Impuestos y civilización

Impuestos y civilización

Ni siquiera la izquierda, real o presunta, se atreve a recordarnos lo mucho que se obtiene gracias a los impuestos y lo mucho que se pierde cuando las grandes fortunas, mayores año tras año gracias a la abdicación de los poderes públicos, dictan el destino colectivo

Josep Borrell dijo el viernes que sin un ejército único y una fiscalidad centralizada, la Unión Europea estaba condenada a desaparecer. No estoy seguro de que un mayor poder militar pueda garantizar la supervivencia de nada. Sí estoy convencido, en cambio, de que si no se resuelve la cuestión de los impuestos, lo que va a extinguirse no es sólo la Unión Europea, sino todo lo que veníamos llamando “civilización occidental”.

Oliver Wendell Holmes Jr. (1841-1935), el juez más prestigioso en la historia del Tribunal Supremo de Estados Unidos, pronunció una célebre frase que lo resume casi todo: “Me gusta pagar impuestos: con ellos compro civilización”. Desde hace medio siglo, sin embargo, tendemos a dar por supuesta la civilización, como si se tratara de algo garantizado, imperecedero y gratuito. Y tendemos a ver los impuestos como un tributo estéril al Estado-Leviatán, un monstruo que nos empobrece y coarta nuestra libertad.

Deberíamos ser conscientes de que el socialismo real existió y fue un éxito. No se instauró en la Unión Soviética, sino en Estados Unidos y sus aliados europeos. Ya antes de la Segunda Guerra Mundial, el presidente Franklin Roosevelt subió vertiginosamente los impuestos para combatir los efectos de la crisis de 1929 y la consiguiente Gran Depresión. En el escenario posbélico, los impuestos fueron esencial para reconstruir todo lo devastado. 

En Francia, Alemania o el Reino Unido empezó a considerarse normal que quien más tuviera pagara el 70%, el 80% y hasta el 90% de sus ingresos. Esas tres décadas de “socialismo real” bajo un sistema de libre empresa y de libertades públicas, que se extendieron desde 1945 hasta las grandes crisis petroleras de los años 70, fueron las más prósperas en la historia europea.

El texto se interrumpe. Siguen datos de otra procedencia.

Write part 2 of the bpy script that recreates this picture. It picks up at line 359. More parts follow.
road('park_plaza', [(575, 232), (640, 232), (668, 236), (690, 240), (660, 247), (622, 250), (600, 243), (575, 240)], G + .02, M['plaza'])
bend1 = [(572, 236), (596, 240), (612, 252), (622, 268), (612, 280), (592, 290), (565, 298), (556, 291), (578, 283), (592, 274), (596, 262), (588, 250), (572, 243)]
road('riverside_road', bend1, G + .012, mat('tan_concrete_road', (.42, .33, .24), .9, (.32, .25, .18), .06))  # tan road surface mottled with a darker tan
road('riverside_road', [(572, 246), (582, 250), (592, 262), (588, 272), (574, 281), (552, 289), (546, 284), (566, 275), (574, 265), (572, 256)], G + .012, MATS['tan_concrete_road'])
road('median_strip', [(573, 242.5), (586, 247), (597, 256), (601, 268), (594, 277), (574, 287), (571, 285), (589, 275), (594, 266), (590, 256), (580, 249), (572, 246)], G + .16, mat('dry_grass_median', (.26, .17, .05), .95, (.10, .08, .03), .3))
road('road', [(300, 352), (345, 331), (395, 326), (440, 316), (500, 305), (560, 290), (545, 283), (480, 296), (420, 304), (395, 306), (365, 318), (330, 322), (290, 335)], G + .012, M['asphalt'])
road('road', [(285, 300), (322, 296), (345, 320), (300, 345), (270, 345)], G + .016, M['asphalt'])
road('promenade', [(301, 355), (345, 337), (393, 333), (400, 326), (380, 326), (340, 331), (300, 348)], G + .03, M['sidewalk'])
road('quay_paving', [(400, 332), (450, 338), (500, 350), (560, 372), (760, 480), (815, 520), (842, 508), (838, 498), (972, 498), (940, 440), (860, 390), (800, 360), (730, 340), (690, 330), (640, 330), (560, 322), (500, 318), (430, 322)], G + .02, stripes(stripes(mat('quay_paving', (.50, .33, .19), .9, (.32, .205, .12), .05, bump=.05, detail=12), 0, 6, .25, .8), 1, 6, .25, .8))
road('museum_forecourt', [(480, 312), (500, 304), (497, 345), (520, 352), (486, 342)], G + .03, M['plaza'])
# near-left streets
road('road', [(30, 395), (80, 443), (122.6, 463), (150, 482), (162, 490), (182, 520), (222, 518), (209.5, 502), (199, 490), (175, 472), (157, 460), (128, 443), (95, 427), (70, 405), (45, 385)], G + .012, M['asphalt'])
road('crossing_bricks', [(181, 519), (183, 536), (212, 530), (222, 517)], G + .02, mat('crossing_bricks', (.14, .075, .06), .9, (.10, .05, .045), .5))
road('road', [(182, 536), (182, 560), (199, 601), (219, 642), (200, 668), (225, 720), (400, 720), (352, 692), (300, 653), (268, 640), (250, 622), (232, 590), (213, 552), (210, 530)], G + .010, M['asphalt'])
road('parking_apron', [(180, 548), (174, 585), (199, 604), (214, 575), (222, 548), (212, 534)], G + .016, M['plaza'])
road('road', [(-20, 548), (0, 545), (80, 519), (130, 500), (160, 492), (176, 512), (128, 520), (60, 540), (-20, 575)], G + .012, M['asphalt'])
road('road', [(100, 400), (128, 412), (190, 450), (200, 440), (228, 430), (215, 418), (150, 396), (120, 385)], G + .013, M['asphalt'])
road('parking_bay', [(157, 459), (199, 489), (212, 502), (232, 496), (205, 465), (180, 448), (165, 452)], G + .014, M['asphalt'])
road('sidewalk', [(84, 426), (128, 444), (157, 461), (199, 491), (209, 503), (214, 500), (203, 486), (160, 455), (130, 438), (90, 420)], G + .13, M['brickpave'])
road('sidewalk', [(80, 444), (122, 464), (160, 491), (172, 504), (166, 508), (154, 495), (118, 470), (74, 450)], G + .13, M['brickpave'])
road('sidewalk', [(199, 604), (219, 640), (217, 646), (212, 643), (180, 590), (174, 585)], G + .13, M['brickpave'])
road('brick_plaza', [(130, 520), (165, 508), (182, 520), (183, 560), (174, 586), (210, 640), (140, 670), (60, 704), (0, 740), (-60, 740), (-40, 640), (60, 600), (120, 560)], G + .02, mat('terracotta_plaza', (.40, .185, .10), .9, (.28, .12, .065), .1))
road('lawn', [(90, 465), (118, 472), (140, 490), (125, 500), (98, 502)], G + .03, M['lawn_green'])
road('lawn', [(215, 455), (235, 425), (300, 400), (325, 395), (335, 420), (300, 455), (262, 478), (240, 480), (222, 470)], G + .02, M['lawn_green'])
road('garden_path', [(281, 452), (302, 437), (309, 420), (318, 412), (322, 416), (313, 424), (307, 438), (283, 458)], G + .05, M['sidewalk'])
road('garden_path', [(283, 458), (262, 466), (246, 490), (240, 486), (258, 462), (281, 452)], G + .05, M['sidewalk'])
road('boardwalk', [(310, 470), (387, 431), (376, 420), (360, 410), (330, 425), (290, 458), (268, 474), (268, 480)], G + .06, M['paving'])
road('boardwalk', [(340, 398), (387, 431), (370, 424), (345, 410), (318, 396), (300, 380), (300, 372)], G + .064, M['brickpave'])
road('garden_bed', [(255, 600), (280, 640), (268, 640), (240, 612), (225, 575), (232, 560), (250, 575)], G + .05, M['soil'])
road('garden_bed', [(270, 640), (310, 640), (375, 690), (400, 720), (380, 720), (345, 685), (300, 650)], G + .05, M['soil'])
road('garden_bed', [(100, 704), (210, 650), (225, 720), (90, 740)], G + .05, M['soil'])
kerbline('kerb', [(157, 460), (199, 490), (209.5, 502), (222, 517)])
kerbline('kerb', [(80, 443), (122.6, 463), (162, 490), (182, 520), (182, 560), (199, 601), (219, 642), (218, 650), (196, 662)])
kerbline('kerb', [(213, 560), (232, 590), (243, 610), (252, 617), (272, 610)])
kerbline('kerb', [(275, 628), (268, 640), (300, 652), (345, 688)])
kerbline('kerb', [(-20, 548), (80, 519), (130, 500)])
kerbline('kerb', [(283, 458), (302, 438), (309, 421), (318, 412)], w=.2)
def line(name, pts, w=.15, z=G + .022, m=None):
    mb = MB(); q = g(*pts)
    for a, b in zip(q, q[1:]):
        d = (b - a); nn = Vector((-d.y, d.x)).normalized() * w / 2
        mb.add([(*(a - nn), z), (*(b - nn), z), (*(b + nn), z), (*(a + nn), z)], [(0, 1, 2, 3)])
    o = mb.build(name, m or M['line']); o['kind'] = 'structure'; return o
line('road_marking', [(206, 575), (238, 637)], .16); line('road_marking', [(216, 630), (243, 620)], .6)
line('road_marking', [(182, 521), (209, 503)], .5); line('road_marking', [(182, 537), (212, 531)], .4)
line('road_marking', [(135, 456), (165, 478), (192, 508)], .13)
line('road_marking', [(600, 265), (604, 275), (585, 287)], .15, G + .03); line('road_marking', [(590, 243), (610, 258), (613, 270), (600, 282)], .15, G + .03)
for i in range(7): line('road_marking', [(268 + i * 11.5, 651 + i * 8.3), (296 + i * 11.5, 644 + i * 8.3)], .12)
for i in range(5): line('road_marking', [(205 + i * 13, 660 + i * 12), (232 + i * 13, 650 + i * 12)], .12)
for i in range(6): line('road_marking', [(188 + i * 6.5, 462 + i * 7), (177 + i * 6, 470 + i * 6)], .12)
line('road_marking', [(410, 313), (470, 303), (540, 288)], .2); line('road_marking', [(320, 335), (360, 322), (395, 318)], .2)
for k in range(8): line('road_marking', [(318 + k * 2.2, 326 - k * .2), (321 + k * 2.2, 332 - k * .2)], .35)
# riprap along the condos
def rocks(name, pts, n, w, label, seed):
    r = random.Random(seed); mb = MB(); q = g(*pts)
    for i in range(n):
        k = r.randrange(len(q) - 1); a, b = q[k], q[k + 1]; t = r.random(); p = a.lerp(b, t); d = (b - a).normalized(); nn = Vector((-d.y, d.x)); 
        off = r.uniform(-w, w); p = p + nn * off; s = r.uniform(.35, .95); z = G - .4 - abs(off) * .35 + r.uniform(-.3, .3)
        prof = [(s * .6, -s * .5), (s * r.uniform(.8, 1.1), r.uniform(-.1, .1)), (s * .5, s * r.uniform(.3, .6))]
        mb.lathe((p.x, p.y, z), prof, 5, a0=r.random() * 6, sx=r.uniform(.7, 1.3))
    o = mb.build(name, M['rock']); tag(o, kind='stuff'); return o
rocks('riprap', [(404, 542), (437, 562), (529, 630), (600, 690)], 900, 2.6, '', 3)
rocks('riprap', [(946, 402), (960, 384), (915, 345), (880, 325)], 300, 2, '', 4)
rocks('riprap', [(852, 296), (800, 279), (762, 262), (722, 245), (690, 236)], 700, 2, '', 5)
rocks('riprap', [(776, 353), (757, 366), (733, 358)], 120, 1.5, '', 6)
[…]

A partir de los años 80 se impuso la religión (porque se trata de una cuestión de fe sin pruebas) de las privatizaciones y la reducción continuada de impuestos. El nuevo catecismo de la derecha transformó a los ciudadanos en consumidores-accionistas (lo llamaron, ay, “capitalismo popular”) y proclamó que cuanto más ganaran los más ricos, más migajas se derramarían sobre los pobres. El engaño alcanzó, y mantiene, un éxito notable.

Mientras la onda expansiva del neoliberalismo generaba nuevos fenómenos (la globalización, la desindustrialización, la marginalización de los sindicatos, la desaparición de la conciencia de clase), los partidos que solíamos considerar “de izquierda” se desplazaron poco a poco, en lo referente a políticas económicas, hasta la derecha de lo que, en los años 50 y 60, solíamos considerar “derecha”. Eso coincidió, quizá no casualmente, con la transformación de las “fuerzas de izquierda” en “fuerzas progresistas”. Y también poco a poco caló en esas fuerzas el tabú de las propuestas fiscales: hablar de subir los impuestos en una campaña electoral empezó a considerarse suicida.

No se puede subir los impuestos a los ricos, porque se irán. No se puede subir los impuestos a los bancos (con beneficios escandalosos) o a las empresas energéticas (con beneficios aún más escandalosos) porque, según parece, ya son más fuertes que el propio Estado. Con argumentos tan falaces como los anteriores hemos ido construyendo nuestra realidad presente: magnates todopoderosos, servicios públicos (sanidad, educación, etcétera) en decadencia, déficits presupuestarios y endeudamiento alarmante de los Estados.

En nuestra realidad presente también destacan una Unión Europea agujereada por los paraísos fiscales (Países Bajos, Irlanda, Luxemburgo, etcétera) y una España donde determinadas regiones (Madrid, por ejemplo) pueden practicar el “dumping” fiscal en detrimento de otras.

Eso que llamábamos “civilización”, compuesto por elementos como la justicia social, la igualdad de oportunidades, la educación universal de calidad y un cierto respeto por la verdad, se degrada a ojos vista. No queremos seguir pagando el precio que cuesta. Ni siquiera la izquierda, real o presunta, se atreve a recordarnos lo mucho que se obtiene gracias a los impuestos y lo mucho que se pierde cuando las grandes fortunas, mayores año tras año gracias a la abdicación de los poderes públicos, dictan el destino colectivo.